REV2 versus Prophet 5/10

Someone asked me online how I compared these. I’ll just repost what I said to them:

I’d say it’s sort of like the difference between looking at a photo of a sunrise, and experiencing a sunrise. Yes, your brain knows what it is and probably how it should feel and seem, but ultimately you know it’s just a photo of the sunrise. The only way in which the REV2 is better is the fact that it has a lot more mod sources (which I don’t think make up for anything here), has S&H LFO, has an arpeggiator, and octave transpose buttons. Apart from those features, the P5/10 is better in every single way. Sound, being the most important of those features.

Revelations Patch Bank

With the time I had with the REV2, I decided to finish the patch bank I started when I had my first desktop unit in 2019. I didn’t realize how much of an undertaking this would be given that I needed to make 128 patches and only had about 15 to start with. Plus, we adopted a German Shepherd dog who is extremely full of energy despite being over 8 and a half years old, who was then attacked by my other dog resulting in $1200 in emergency vet bills, and then my wife losing her job as well. Needless to say, it has been a difficult task to create this patch bank in a month. But below is the result of that work.

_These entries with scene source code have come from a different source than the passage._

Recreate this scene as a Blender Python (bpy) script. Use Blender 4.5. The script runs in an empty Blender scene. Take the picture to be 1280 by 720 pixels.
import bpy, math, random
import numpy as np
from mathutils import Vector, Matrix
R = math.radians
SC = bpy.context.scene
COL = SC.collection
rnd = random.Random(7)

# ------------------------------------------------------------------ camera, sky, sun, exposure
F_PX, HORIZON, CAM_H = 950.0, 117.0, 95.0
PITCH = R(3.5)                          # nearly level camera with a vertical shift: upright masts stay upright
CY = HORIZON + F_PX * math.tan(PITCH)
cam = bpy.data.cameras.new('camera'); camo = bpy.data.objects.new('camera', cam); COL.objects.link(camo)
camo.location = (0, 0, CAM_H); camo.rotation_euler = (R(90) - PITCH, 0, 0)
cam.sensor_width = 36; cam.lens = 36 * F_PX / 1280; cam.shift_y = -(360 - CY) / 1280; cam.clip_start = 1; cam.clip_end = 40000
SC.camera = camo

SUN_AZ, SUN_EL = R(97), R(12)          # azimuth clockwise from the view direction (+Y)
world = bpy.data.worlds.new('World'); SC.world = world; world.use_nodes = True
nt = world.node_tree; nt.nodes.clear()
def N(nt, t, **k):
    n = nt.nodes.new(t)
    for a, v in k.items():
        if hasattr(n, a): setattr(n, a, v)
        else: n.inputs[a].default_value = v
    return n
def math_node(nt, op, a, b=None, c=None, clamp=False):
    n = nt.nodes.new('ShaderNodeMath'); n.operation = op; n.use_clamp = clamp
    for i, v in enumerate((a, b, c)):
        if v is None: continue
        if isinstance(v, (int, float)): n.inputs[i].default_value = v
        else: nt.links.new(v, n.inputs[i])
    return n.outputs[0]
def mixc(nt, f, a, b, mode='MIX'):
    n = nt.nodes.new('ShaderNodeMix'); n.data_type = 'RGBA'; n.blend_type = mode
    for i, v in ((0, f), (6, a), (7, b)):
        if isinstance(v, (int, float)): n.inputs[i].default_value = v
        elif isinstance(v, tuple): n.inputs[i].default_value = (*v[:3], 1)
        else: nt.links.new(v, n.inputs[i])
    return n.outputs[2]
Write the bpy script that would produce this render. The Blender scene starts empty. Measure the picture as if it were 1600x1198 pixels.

To finalize, the REV2 is an okay synthesizer. I call it a sheep in wolf’s clothing because there’s nothing spectacular about it. It lacks the powerful raw sound of the Prophet 5/10, the interesting features of the Prophet 12, and some of the tone from the Prophet 08 and Poly Evolver. It would not be my first choice for a beginner, my third choice for an intermediate, nor a top tier synth for an advanced user. I don’t really know where it would fall in my choice category, because I don’t think I’d ever really want the REV2. That said, I think it sounds good and does the job and has a decent UI, I just think if you’ve got the money to spend, it would be best served with something else, especially at the prices they’re being sold second-hand these days.